=== GIVEN DATA ===
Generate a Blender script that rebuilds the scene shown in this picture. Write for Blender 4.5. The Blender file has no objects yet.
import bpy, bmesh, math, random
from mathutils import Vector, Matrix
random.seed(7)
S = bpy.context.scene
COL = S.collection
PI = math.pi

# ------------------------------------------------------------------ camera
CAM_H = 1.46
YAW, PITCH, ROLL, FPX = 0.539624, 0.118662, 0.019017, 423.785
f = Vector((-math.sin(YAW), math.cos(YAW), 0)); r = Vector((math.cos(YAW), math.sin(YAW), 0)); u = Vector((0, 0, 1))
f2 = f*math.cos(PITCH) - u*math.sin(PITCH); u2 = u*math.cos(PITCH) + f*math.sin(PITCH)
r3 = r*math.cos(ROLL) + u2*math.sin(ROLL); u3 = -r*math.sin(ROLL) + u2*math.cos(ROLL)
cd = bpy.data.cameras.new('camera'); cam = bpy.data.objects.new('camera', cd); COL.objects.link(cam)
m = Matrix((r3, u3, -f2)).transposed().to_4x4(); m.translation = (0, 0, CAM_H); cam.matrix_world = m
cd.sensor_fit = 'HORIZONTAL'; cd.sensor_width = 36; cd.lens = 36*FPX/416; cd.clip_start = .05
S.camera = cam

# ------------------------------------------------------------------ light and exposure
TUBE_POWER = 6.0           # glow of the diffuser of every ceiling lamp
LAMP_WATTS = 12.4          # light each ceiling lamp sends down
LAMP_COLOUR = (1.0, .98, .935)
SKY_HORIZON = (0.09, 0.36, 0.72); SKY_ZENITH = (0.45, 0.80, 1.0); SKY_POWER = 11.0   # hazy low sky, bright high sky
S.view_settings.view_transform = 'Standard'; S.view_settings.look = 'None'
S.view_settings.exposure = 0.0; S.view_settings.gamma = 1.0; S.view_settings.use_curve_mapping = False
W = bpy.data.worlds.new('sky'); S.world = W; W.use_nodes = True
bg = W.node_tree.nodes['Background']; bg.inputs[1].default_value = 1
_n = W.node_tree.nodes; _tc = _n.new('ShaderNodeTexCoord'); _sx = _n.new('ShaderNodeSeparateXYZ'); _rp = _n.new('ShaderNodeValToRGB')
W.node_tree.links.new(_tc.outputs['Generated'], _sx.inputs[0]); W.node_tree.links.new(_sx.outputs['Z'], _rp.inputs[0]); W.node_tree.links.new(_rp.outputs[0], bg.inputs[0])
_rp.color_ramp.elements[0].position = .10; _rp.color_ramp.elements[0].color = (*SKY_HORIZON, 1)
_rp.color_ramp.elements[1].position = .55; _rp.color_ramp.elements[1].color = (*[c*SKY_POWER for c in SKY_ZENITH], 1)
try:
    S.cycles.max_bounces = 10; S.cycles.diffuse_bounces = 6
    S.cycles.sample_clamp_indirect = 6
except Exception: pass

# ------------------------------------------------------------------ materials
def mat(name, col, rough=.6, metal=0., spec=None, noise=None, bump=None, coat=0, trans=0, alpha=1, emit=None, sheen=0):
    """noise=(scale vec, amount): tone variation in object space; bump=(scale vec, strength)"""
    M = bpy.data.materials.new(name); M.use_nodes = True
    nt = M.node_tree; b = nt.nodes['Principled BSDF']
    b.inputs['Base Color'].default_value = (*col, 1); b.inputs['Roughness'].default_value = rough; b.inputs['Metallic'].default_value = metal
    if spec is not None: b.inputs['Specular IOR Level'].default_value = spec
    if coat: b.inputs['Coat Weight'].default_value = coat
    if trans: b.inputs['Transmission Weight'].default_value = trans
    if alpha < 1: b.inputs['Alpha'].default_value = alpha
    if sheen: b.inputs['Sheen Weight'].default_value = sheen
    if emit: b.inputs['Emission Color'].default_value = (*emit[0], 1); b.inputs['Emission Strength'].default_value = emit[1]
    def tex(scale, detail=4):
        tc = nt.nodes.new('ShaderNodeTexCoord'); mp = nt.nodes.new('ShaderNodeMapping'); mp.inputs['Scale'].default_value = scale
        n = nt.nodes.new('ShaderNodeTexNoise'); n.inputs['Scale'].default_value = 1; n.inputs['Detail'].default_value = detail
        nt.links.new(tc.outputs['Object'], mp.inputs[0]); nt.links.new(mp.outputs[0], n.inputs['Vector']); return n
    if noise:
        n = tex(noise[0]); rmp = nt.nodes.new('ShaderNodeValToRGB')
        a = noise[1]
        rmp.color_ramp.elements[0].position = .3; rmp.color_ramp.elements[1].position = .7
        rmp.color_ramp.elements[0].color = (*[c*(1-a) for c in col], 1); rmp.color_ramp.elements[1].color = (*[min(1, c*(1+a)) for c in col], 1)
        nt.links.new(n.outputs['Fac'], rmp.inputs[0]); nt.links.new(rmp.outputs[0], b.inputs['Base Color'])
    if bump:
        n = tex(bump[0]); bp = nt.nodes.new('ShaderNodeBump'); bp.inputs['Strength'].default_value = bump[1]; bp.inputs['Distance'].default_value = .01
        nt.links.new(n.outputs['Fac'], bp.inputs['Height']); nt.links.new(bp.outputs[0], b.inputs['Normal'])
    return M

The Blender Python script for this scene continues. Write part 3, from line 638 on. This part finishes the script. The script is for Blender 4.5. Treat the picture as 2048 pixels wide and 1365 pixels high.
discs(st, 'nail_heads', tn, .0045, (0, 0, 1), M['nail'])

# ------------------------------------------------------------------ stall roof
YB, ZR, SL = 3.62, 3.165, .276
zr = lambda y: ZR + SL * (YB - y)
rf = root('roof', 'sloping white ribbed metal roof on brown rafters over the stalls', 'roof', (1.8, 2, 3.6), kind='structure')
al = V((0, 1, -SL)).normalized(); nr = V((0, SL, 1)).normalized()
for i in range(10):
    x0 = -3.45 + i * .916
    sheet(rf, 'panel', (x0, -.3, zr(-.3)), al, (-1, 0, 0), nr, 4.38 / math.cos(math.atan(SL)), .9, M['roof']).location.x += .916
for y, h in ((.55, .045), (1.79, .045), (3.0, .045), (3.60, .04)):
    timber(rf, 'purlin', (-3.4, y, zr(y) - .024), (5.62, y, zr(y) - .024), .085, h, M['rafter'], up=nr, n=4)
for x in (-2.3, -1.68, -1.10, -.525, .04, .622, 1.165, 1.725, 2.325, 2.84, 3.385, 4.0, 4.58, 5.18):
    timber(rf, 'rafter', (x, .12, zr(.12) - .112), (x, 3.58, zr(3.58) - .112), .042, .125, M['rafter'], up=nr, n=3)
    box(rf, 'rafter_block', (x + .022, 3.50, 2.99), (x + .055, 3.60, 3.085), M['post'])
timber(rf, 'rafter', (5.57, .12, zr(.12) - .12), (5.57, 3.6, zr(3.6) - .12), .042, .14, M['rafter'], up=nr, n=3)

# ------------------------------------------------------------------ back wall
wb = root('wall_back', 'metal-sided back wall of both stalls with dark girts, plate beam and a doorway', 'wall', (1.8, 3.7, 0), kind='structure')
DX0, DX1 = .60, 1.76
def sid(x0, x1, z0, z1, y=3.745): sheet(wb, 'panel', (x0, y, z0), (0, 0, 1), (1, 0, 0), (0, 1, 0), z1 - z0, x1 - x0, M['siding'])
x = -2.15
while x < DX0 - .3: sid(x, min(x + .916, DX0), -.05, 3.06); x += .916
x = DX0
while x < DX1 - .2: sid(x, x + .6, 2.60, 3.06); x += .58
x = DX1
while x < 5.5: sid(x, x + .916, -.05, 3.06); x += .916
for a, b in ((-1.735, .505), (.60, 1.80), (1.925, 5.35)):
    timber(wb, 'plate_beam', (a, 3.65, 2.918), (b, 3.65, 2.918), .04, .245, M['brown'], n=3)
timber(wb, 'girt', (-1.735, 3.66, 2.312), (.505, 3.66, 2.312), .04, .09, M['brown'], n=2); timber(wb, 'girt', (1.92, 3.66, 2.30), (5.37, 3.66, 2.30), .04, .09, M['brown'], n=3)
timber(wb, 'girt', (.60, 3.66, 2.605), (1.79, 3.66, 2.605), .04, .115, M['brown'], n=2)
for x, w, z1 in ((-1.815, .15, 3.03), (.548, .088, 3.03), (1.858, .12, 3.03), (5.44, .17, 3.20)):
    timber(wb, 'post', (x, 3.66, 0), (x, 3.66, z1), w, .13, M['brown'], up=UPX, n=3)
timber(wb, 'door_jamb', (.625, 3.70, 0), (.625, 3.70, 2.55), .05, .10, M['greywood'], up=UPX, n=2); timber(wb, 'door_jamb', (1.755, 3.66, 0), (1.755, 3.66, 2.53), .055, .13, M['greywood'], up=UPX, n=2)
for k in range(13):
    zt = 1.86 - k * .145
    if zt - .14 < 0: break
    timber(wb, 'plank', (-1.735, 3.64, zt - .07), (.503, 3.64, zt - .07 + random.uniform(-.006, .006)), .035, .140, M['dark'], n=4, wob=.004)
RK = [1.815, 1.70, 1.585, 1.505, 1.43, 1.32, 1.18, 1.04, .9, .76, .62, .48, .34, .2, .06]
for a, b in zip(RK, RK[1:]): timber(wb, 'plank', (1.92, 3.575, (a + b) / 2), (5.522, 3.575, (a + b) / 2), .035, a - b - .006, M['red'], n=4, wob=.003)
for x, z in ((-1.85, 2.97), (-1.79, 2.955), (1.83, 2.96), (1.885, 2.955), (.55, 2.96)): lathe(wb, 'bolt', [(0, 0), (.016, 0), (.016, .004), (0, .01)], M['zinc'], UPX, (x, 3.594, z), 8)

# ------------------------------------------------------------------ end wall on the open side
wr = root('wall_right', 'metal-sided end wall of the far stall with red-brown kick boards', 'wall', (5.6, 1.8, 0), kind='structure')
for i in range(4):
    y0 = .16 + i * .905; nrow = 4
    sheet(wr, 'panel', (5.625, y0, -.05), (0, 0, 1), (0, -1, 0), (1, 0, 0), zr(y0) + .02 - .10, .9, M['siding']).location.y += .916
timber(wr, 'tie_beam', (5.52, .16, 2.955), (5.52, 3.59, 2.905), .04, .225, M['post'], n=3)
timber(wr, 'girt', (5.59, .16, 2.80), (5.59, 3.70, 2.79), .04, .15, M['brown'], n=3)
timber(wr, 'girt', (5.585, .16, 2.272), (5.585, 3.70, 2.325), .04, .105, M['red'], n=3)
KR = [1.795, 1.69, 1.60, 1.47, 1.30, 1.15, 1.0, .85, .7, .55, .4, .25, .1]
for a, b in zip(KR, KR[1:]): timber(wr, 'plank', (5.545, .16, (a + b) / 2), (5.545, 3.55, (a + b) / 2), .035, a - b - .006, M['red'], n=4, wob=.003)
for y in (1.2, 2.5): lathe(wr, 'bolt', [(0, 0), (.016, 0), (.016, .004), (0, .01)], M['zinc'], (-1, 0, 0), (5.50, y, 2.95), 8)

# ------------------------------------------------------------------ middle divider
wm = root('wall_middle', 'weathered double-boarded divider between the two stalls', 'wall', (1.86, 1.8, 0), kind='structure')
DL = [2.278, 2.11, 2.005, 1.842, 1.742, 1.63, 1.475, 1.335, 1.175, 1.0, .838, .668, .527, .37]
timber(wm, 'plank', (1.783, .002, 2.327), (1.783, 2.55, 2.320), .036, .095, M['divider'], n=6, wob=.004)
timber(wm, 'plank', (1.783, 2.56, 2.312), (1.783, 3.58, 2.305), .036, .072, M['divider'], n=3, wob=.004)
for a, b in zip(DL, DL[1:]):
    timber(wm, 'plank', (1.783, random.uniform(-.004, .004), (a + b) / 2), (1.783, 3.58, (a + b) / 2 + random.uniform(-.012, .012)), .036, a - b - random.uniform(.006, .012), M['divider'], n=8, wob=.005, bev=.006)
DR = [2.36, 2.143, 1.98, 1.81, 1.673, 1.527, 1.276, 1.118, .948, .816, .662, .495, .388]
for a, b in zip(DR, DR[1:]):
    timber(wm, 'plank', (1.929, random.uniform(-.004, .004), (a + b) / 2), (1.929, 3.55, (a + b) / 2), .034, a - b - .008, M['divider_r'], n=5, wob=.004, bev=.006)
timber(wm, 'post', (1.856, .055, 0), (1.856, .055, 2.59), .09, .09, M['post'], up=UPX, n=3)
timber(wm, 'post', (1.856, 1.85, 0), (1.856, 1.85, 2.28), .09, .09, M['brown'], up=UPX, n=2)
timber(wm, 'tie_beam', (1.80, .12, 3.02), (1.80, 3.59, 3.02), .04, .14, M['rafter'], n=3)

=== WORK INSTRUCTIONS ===
Among the lines above, find the one with "timber(wb, 'plank', (-1.735, 3.64, zt" and the one with "for x, z in". Quote both and everything between them, exactly.

=== RESPONSE TO THE TASK ===
    timber(wb, 'plank', (-1.735, 3.64, zt - .07), (.503, 3.64, zt - .07 + random.uniform(-.006, .006)), .035, .140, M['dark'], n=4, wob=.004)
RK = [1.815, 1.70, 1.585, 1.505, 1.43, 1.32, 1.18, 1.04, .9, .76, .62, .48, .34, .2, .06]
for a, b in zip(RK, RK[1:]): timber(wb, 'plank', (1.92, 3.575, (a + b) / 2), (5.522, 3.575, (a + b) / 2), .035, a - b - .006, M['red'], n=4, wob=.003)
for x, z in ((-1.85, 2.97), (-1.79, 2.955), (1.83, 2.96), (1.885, 2.955), (.55, 2.96)): lathe(wb, 'bolt', [(0, 0), (.016, 0), (.016, .004), (0, .01)], M['zinc'], UPX, (x, 3.594, z), 8)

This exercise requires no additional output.